For some people, the recent images of the Rosetta space program have been slightly disappointing. We expected to see the nucleus of the Churyumov-Gerasimenko comet as a brilliantly shining body. Instead, images from Rosetta are dominated by the extremely dark aspect of the comet nucleus – as black as an enormous lump of coal – contrary to the idea of a bright celestial body, with the phantasmagorical appearance of its tail.

The surface of the Churyumov-Gerasimenko comet
Fig 1. The surface of the Churyumov-Gerasimenko comet photographed by the Rosetta mission. Credit: Lander search, 13 December 2014. Public domain via ESA.

Galileo Galilei would be among those who would not share this sense of disappointment. He knew full well that, under certain conditions, an intrinsically dark body can be perceived as an intensely brilliant object (and vice versa). His particular aptitude for seeing beyond the immediacy of sensory perceptions emerged in the course of a harsh dispute with the German Jesuit, Christoph Scheiner. This dispute exploded in 1611, shortly after Galileo’s first telescopic observations, and concerned the nature of sunspots, the apparently dark feature of the sun’s surface. Their existence seemed to demolish the ancient dogmas defining the perfection and immutability of celestial bodies.

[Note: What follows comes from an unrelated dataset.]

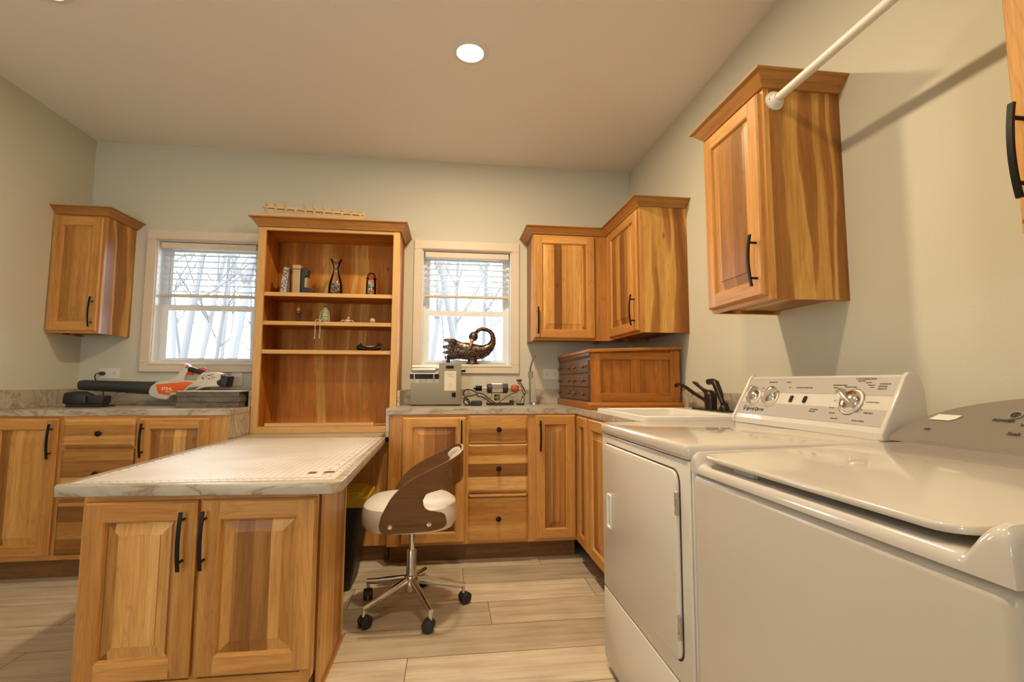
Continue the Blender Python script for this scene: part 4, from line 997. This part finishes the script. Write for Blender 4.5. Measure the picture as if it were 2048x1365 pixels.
mb = MB(); mb.prism([(-1.720, 1.162), (-1.705, 1.178), (-1.694, 1.172), (-1.700, 1.156)], 'y', BY-.022, BY+.022); mb.build('accent_ring', 'red', t, bevel=.002)
mb = MB(); mb.prism([(-1.487, 1.116), (-1.439, 1.107), (-1.445, 1.06), (-1.452, 1.034), (-1.482, 1.037), (-1.509, 1.052), (-1.509, 1.076), (-1.488, 1.084)], 'y', BY-.050, BY+.050); mb.build('battery', 'blackpl', t, bevel=.006, seg=2)
yo = BY-.0585
mb = MB(); mb.prism([(-1.867, 1.051), (-1.764, 1.063), (-1.686, 1.070), (-1.645, 1.067), (-1.677, 1.040), (-1.702, 1.012), (-1.770, 1.000), (-1.785, .984), (-1.850, .995)], 'y', yo-.002, yo+.003); op = mb.build('side_panel', 'orange', t, bevel=.001)
text('STIHL', .026, (-1.832, yo-.0022, 1.018), (1, 0, -.06), (.06, 0, 1), 'whitepl', op, 'brand_lettering', bold=.0006)
text('BGA 57', .012, (-1.806, yo-.0022, 1.002), (1, 0, -.06), (.06, 0, 1), 'whitepl', op, 'model_lettering')
mb = MB()
for k in range(5): mb.prism([(-1.690+k*.012, 1.010+k*.0022), (-1.684+k*.012, 1.010+k*.0022), (-1.655+k*.012, 1.036+k*.001), (-1.661+k*.012, 1.036+k*.001)], 'y', yo-.0012, yo+.002)
mb.build('vent_slots', 'ink', t)
mb = MB(); random.seed(3)
for k in range(14):
    x = -1.620+random.random()*.10; z = 1.085+random.random()*.028; s_ = .003+random.random()*.003; mb.box(x, x+s_*1.4, yo-.0012, yo+.002, z, z+s_)
mb.build('warning_print', 'ink', t)
t = thing('battery_charger', 'black battery charger lying in front of the blower tube', 'charger', (-2.19, 3.28, .914))
mb = MB(); mb.prism([(-2.294, .9345), (-2.299, .95), (-2.294, 1.0), (-2.227, 1.012), (-2.178, .990), (-2.168, .9345)], 'y', 3.235, 3.33); mb.build('charger_body', 'blackpl', t, bevel=.008, seg=2)
mb = MB(); mb.box(-2.168, -2.082, 3.24, 3.325, .9345, .985); mb.build('battery_cradle', 'blackpl', t, bevel=.008, seg=2)
mb = MB(); mb.box(-2.285, -2.09, 3.245, 3.32, .9142, .936, ch=.003); mb.build('foot', 'rubber', t)
t2 = [('lowest', -1.632, 0), ('second from the bottom', -1.628, .032), ('third from the bottom', -1.634, .064)]
for lb, x0, dz in t2:
    rt = T((x0, 3.165, .9143+dz)) @ Matrix.Rotation(.05+random.uniform(-.01, .01), 4, 'Z')
    mb = MB(rt); mb.box(0, .352, 0, .20, 0, .0312, ch=.002); o = mb.build('stone_tile', 'stone'); tag(o, 'grey-brown stone slab, %s in the stack on the left counter' % lb, 'tile', 'stone slabs stacked on the left counter')
mb = MB(T((-1.628, 3.170, 1.0105)) @ Matrix.Rotation(.05, 4, 'Z')); mb.box(0, .362, 0, .195, 0, .0042, ch=.001)
o = mb.build('flat_board', 'whitepl'); tag(o, 'thin pale board lying on top of the stone slab stack', 'board')

# ---------------- things in the hutch ----------------
S1, S2, S3 = 1.6526, 1.4633, 1.2774
t = thing('carved_plaque', 'tapering plaque with a black and silver etched pattern leaning on the top hutch shelf', 'ornament', (-1.11, 3.37, S1))
rt = T((-1.135, 3.365, S1+.006)) @ Matrix.Rotation(.10, 4, 'Y')
mb = MB(rt); mb.prism([(0, 0), (.042, 0), (.036, .182), (.004, .182)], 'y', 0, .012); mb.build('face', 'etched', t)
mb = MB(rt); mb.prism([(.042, 0), (.062, 0), (.042, .176), (.036, .178)], 'y', .002, .04); mb.build('wedge', 'oakfront', t)
mb = MB(); mb.box(-1.150, -1.075, 3.355, 3.42, S1, S1+.007, ch=.002); mb.build('base', 'clay', t)
t = thing('beige_box', 'tall beige box with a flap lid on the top hutch shelf', 'box', (-1.03, 3.39, S1))
mb = MB(); mb.box(-1.053, -1.006, 3.36, 3.44, S1, S1+.172, ch=.002); mb.build('box_body', 'beige', t)
mb = MB(); mb.box(-1.056, -1.003, 3.355, 3.445, S1+.174, S1+.202, ch=.003); mb.build('box_lid', 'beige', t)
t = thing('boot_stand', 'black boot-shaped holder standing against the beige box', 'holder', (-.96, 3.39, S1))
mb = MB(); mb.prism([(-1.001, S1), (-.925, S1), (-.917, S1+.012), (-.918, S1+.032), (-.935, S1+.046), (-.962, S1+.046), (-.966, S1+.060), (-.975, S1+.12), (-.958, S1+.13), (-.956, S1+.170), (-.972, S1+.184), (-1.001, S1+.184)], 'y', 3.36, 3.42); mb.build('holder_body', 'blackpl', t, bevel=.004)
mb = MB(); mb.prism([(-.974, S1+.052), (-.964, S1+.050), (-.958, S1+.120), (-.974, S1+.112)], 'y', 3.356, 3.40); mb.build('pale_insert', 'beige', t)
def marbles(name, label, cx, cy, z0, rr, zt, r, n_, mats, seed, group):
    random.seed(seed); pts = []
    tries = 0
    while len(pts) < n_ and tries < 20000:
        tries += 1
        h = z0+r+.0005+(zt-z0-2*r)*random.random()**1.0; R0 = (rr(h) if callable(rr) else rr)-r-.0035
        a = random.random()*2*PI; q = R0*math.sqrt(random.random()); p = Vector((cx+q*math.cos(a), cy+q*math.sin(a), h))
        if all((p-o_).length > 1.75*r for o_ in pts): pts.append(p)
    proto = {}
    for k, p in enumerate(pts):
        mt = mats[k % len(mats)]
        if mt not in proto:
            mb = MB(T(p)); mb.sphere((0, 0, 0), r, 10); o = mb.build(name, mt); o.data.transform(T(-p)); o.location = p; proto[mt] = o
        else:
            o = proto[mt].copy(); COL.objects.link(o); o.location = p
        tag(o, label, 'marble', group)
M['mb_w'] = plain('cloudy_white_marble', (.62, .62, .55), .2); M['mb_b'] = plain('pale_blue_marble', (.36, .46, .52), .2); M['mb_g'] = plain('dark_green_marble', (.05, .08, .05), .2); M['mb_y'] = plain('olive_marble', (.34, .30, .12), .2)
tc = (-.780, 3.385)
prof = [(.030, 0), (.047, .002), (.048, .02), (.046, .07), (.040, .10), (.030, .135), (.021, .165), (.018, .185), (.020, .205), (.030, .232), (.040, .252)]
t = thing('glass_carafe', 'waisted glass carafe half full of small beads on the top hutch shelf', 'carafe', (tc[0], tc[1], S1))
mb = MB(); p2 = [(r, S1+z) for r, z in prof]+[(r-.002, S1+z) for r, z in prof[::-1] if z > .003]+[(.002, S1+.004)]
mb.lathe(p2, (*tc, 0), 'z', 32, cap0=True, cap1=True); mb.build('carafe_glass', 'clearglass', t)
mb = MB(); mb.sphere((*tc, S1+.215), .0215, 16); mb.loft([(*tc, S1+.196), (*tc, S1+.176)], [.010, .006], 10); mb.build('stopper', 'clearglass', t)
def crr(h): 
    z = h-S1; return .047 if z < .07 else max(.02, .046-.006*(z-.07)/.03)
marbles('glass_bead', 'small coloured bead inside the glass carafe', tc[0], tc[1], S1+.004, crr, S1+.088, .0075, 74, ['mb_g', 'mb_y', 'reddark', 'duct', 'mb_w', 'mb_g', 'clay'], 5, 'beads in the glass carafe')
tj = (-.545, 3.385)
t = thing('glass_jar', 'small glass jar of large marbles with an amber dome lid on the top hutch shelf', 'jar', (tj[0], tj[1], S1))
mb = MB(); mb.lathe([(.030, S1), (.034, S1+.003), (.034, S1+.112), (.028, S1+.124), (.026, S1+.124), (.0318, S1+.110), (.0318, S1+.005), (.002, S1+.004)], (*tj, 0), 'z', 28); mb.build('jar_glass', 'clearglass', t)
mb = MB(); mb.lathe([(.036, S1+.1245), (.037, S1+.130), (.030, S1+.136), (.028, S1+.150), (.020, S1+.164), (.006, S1+.170), (.001, S1+.1705)], (*tj, 0), 'z', 28); mb.build('dome_lid', 'amber', t)
marbles('glass_marble', 'large glass marble inside the amber-lidded jar', tj[0], tj[1], S1+.004, .0338, S1+.104, .0125, 13, ['mb_w', 'mb_b', 'reddark', 'mb_g', 'mb_b', 'clay'], 9, 'marbles in the glass jar')

t = thing('torch_figurine', 'slim standing figurine with a yellow ball head on the middle hutch shelf', 'figurine', (-1.010, 3.37, S2))
mb = MB(); mb.lathe([(.010, S2), (.008, S2+.004), (.006, S2+.010), (.006, S2+.058)], (-1.010, 3.37, 0), 'z', 14); mb.build('stem', 'blackpl', t)
mb = MB(); mb.lathe([(.006, S2+.058), (.014, S2+.066), (.010, S2+.078)], (-1.010, 3.37, 0), 'z', 14); mb.build('collar', 'reddark', t)
mb = MB(); mb.sphere((-1.010, 3.37, S2+.090), .0135, 14); mb.build('ball', 'duct', t)
mb = MB(); mb.lathe([(.004, S2+.102), (.006, S2+.112), (.004, S2+.120), (.001, S2+.136)], (-1.008, 3.37, 0), 'z', 10); mb.build('tip', 'orangeknot', t)
t = thing('sitting_doll', 'green pod-shaped doll sitting on the middle hutch shelf with thin legs hanging over the edge', 'doll', (-.832, 3.33, S2))
dx_, dy_ = -.828, 3.325
mb = MB(); prf = [(.004, S2+.0005), (.022, S2+.004), (.026, S2+.014)]
for k in range(5): z = S2+.018+k*.016; r = (.0265, .0255, .023, .019, .014)[k]; prf += [(r, z), (r+.0015, z+.007), (r-.002, z+.0145)]
prf += [(.008, S2+.100)]
mb.lathe(prf, (dx_, dy_, 0), 'z', 18); mb.build('body', 'green', t)
mb = MB(); mb.sphere((dx_, dy_, S2+.107), .0095, 12); mb.build('head', 'reddark', t)
for q in (-1, 1):
    mb = MB(); mb.loft([(dx_+q*.012, dy_, S2+.092), (dx_+q*.026, dy_-.004, S2+.065), (dx_+q*.030, dy_-.008, S2+.035), (dx_+q*.030, dy_-.014, S2+.004)], .0026, 6); mb.build('arm', 'mouldgrey', t)
for x_ in (-.868, -.838):
    mb = MB(); mb.loft([(dx_-.006, dy_-.012, S2+.008), (x_+.004, 3.275, S2+.016), (x_, 3.262, S2+.006), (x_-.001, 3.2515, S2-.01), (x_, 3.251, S2-.06), (x_, 3.250, S2-.108)], .0028, 6); mb.box(x_-.005, x_+.004, 3.240, 3.254, S2-.114, S2-.107, ch=.001); mb.build('leg', 'mouldgrey', t)
t = thing('shell_crab', 'small pale shell crab ornament on the middle hutch shelf', 'ornament', (-.683, 3.34, S2))
mb = MB(); mb.sphere((-.683, 3.34, S2+.014), .016, 14, (1.2, 1, .85)); mb.sphere((-.680, 3.335, S2+.034), .009, 12); mb.build('shell', 'clay', t)
for q in (-1, 1):
    for j in range(3):
        mb = MB(); mb.loft([(-.683+q*.014, 3.335+j*.006, S2+.014), (-.683+q*.030, 3.325+j*.012, S2+.017), (-.683+q*.048, 3.318+j*.018, S2+.003)], [.004, .0045, .0015], 6); mb.build('claw' if j == 0 else 'leg', 'clay', t)
t = thing('shell_ball', 'small pale yellow ribbed ball on the middle hutch shelf', 'ornament', (-.523, 3.34, S2))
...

Scheiner considered it unlikely that there would be such spots on a body as luminous as the sun, but that, if there were, they would be far darker than any ever observed on the Moon. For Galileo on the other hand, sun spots will not only be less dark than the dark spots on the Moon, but will be no less bright than the most luminous parts of the Moon. In his opinion, the Jesuit was wrong because he compared the two visual objects under very different conditions: the spots against the brilliant disk of the Sun, and the Moon against the dark background of the nocturnal sky. The error stemmed from the mechanisms of vision that cause the perceived brightness of a visual target to depend upon the intensity of the region surrounding it. An example of this can be seen in Fig. 2, where the grey square appears to vary in shade in the presence of a black or white background.

a simple contrast effect
Fig.2. a simple contrast effect of modern psychophysics, whereby the same grey square appears brighter or darker as a consequence of the background surrounding it. Credit: Marco Piccolino

Galileo was well aware that in order to establish a “psychophysically” correct comparison, visual objects should be observed against backgrounds of similar physical intensity. There were, however, obvious difficulties in comparing the body of the Moon and the spots of the Sun under similar conditions. Indeed, when the Moon comes near to the Sun it becomes invisible  for astronomical reasons, because it will receive the sun light on the surface not looking to the Earth (and thus  becomes a new Moon). As a solution, Galileo conducted a thought experiment. He first considered Venus, the brightest planet in the night sky, and more brilliant than the Moon. In twilight, Venus only becomes visible when it is positioned far from the sun. This happens because the field surrounding the sun is no less brilliant than Venus. In a similar way, Galileo argued, the full Moon would become invisible if one could put the moon nearer the Sun, because it would be positioned in a field no less shining and clear than its own face.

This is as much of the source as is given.